A worker or youth who succumbs to the malignancies of capitalist cultural and political life and goes on a rampage often gets gunned down in the streets. A corporation that coldly calculates that the potential deaths of hundreds is cheaper than building a safe product is given a slap on the wrist.

The real solution in the fight for safety and quality at Boeing, and at every workplace, is through the struggle for workers’ control over production. During the recent strike by 33,000 Boeing machinists in Washington state, Oregon and California, a common refrain from workers was that producing safe airplanes was their number one priority—a priority consistently overruled by management.
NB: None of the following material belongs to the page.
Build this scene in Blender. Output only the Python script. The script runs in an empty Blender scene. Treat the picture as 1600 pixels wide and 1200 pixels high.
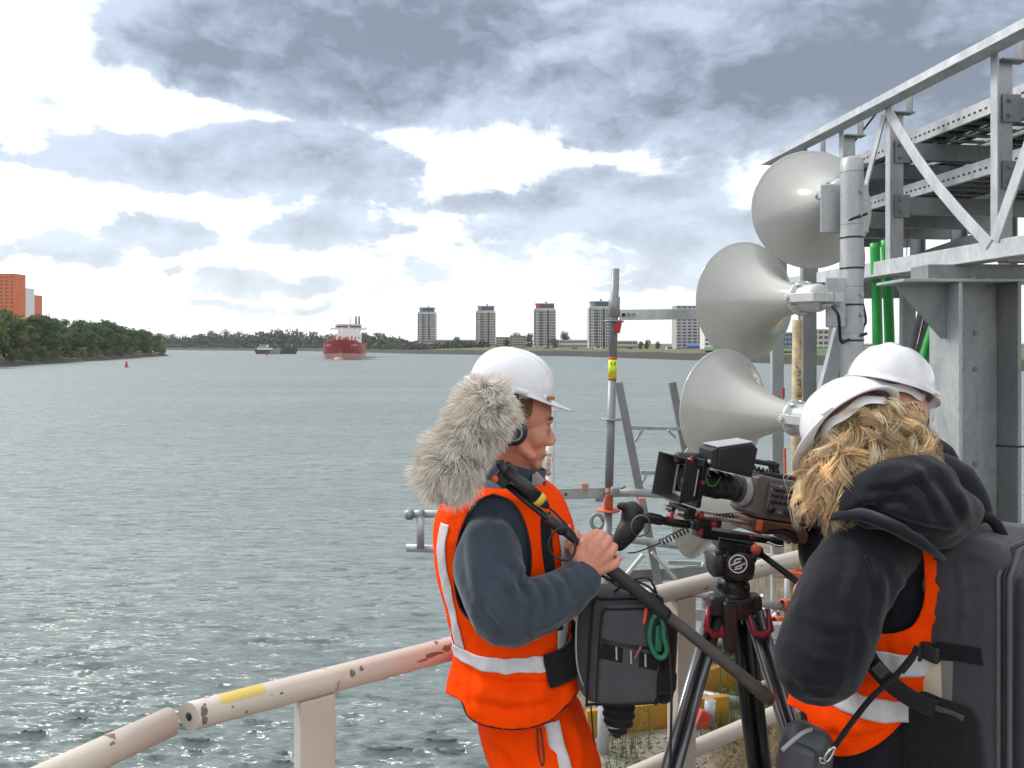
import bpy, bmesh, math, random
import numpy as np
from mathutils import Vector as V, Matrix, noise as mnoise
random.seed(7); rng = np.random.default_rng(7)
SC = bpy.context.scene
COL = SC.collection
R = math.radians

# ------------------------------------------------------------------ camera
CAMZ = 1.85                      # eye height above the quay
FPX, CX, HY = 1200.0, 800.0, 538.0   # focal length, centre column and horizon row of the 1600x1200 photograph
cam_d = bpy.data.cameras.new('camera'); cam = bpy.data.objects.new('camera', cam_d); COL.objects.link(cam)
cam.location = (0, 0, CAMZ); cam.rotation_euler = (R(90), 0, 0)
cam_d.sensor_width = 36; cam_d.lens = 36 * FPX / 1600; cam_d.shift_y = -(600 - HY) / 1600
cam_d.clip_start = 0.05; cam_d.clip_end = 20000
SC.camera = cam
SC.view_settings.view_transform = 'Standard'; SC.view_settings.look = 'None'
SC.view_settings.exposure = 0.58; SC.view_settings.gamma = 1.0; SC.view_settings.use_curve_mapping = False
SC.cycles.max_bounces = 8; SC.cycles.diffuse_bounces = 6; SC.cycles.glossy_bounces = 3
SC.cycles.transparent_max_bounces = 6; SC.cycles.transmission_bounces = 6
SC.cycles.use_denoising = True
SC.cycles.sample_clamp_indirect = 6.0

# ------------------------------------------------------------------ sky and sun
SUN_AZ, SUN_EL = R(-60), R(44)       # ahead and to the left, behind thin cloud
def sock(nt, s, v):
    if isinstance(v, bpy.types.NodeSocket): nt.links.new(v, s)
    elif v is not None: s.default_value = v
def mth(nt, op, a, b=None, c=None, clamp=False):
    n = nt.nodes.new('ShaderNodeMath'); n.operation = op; n.use_clamp = clamp
    for i, x in enumerate((a, b, c)):
        if x is not None: sock(nt, n.inputs[i], x)
    return n.outputs[0]
def vmth(nt, op, a, b=None, c=None):
    n = nt.nodes.new('ShaderNodeVectorMath'); n.operation = op
    for i, x in enumerate((a, b, c)):
        if x is not None: sock(nt, n.inputs[i], x)
    return n.outputs['Value'] if op in ('DOT_PRODUCT', 'LENGTH') else n.outputs[0]
def noi(nt, vec, scale, detail=4, rough=.55, dist=0, col=False, ntype='FBM'):
    n = nt.nodes.new('ShaderNodeTexNoise'); n.inputs['Scale'].default_value = scale
    n.inputs['Detail'].default_value = detail; n.inputs['Roughness'].default_value = rough
    n.inputs['Distortion'].default_value = dist
    if vec is not None: nt.links.new(vec, n.inputs['Vector'])
    return n.outputs['Color'] if col else n.outputs[0]
def ramp(nt, fac, stops, interp='LINEAR'):
    n = nt.nodes.new('ShaderNodeValToRGB'); n.color_ramp.interpolation = interp
    e = n.color_ramp.elements
    while len(e) < len(stops): e.new(.5)
    for i, (p, c) in enumerate(stops):
        e[i].position = p
        e[i].color = (c, c, c, 1) if isinstance(c, (int, float)) else (*c[:3], 1)
    nt.links.new(fac, n.inputs[0]); return n.outputs[0]
def mixc(nt, fac, a, b, mode='MIX'):
    n = nt.nodes.new('ShaderNodeMix'); n.data_type = 'RGBA'; n.blend_type = mode
    sock(nt, n.inputs[0], fac)
    for s, x in ((n.inputs[6], a), (n.inputs[7], b)):
        if isinstance(x, bpy.types.NodeSocket): nt.links.new(x, s)
        else: s.default_value = (*x[:3], 1)
    return n.outputs[2]
def mapping(nt, vec, scale=(1, 1, 1), rot=(0, 0, 0)):
    n = nt.nodes.new('ShaderNodeMapping'); n.inputs['Scale'].default_value = scale
    n.inputs['Rotation'].default_value = rot; nt.links.new(vec, n.inputs[0]); return n.outputs[0]
def sstep(nt, x, a, b):
    n = nt.nodes.new('ShaderNodeMapRange'); n.interpolation_type = 'SMOOTHSTEP'
    n.inputs[1].default_value = a; n.inputs[2].default_value = b
    nt.links.new(x, n.inputs[0]); return n.outputs[0]

world = bpy.data.worlds.new("World"); SC.world = world; world.use_nodes = True
wt = world.node_tree; wt.nodes.clear()
tc = wt.nodes.new('ShaderNodeTexCoord').outputs['Generated']
sx = wt.nodes.new('ShaderNodeSeparateXYZ'); wt.links.new(tc, sx.inputs[0])
hyp = mth(wt, 'SQRT', mth(wt, 'ADD', mth(wt, 'POWER', sx.outputs[0], 2), mth(wt, 'POWER', sx.outputs[1], 2)))
az = mth(wt, 'ARCTAN2', sx.outputs[0], sx.outputs[1])
el = mth(wt, 'ARCTAN2', sx.outputs[2], hyp)
n1c = noi(wt, mapping(wt, tc, (1, 1, 1.5)), 5.0, 7, .6, col=True)
ce = wt.nodes.new('ShaderNodeCombineXYZ'); wt.links.new(az, ce.inputs[0]); wt.links.new(el, ce.inputs[1])
wv = vmth(wt, 'MULTIPLY', vmth(wt, 'SUBTRACT', n1c, (.5, .5, .5)), (.34, .12, 0))
ae = vmth(wt, 'ADD', ce.outputs[0], wv)
def sky_dir(px, py):
    a = math.atan((px - CX) / FPX); return a, math.atan((HY - py) / FPX * math.cos(a))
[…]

Regarding the door blowout, one worker commented to the World Socialist Web Site during the strike:

That was a disgusting thing to have happened. But I guarantee that when they’ve looked and evaluated that problem, that problem came from years earlier. The mechanic that [removed the door plugs] was doing what he was told by management. ... The deeper you drill down, you’re going to find out that this has been something that’s been the status quo.

The fight for rank-and-file control of production standards, quality and safety is the perspective of the Boeing Workers Rank-and-File Committee, which fought against the sellout of the strike by the International Association of Machinists. In the aftermath of the strike, which ended in a betrayal of the workers’ demands, Boeing has begun laying off thousands of workers, setting the stage for an even further degradation of the safety of Boeing planes.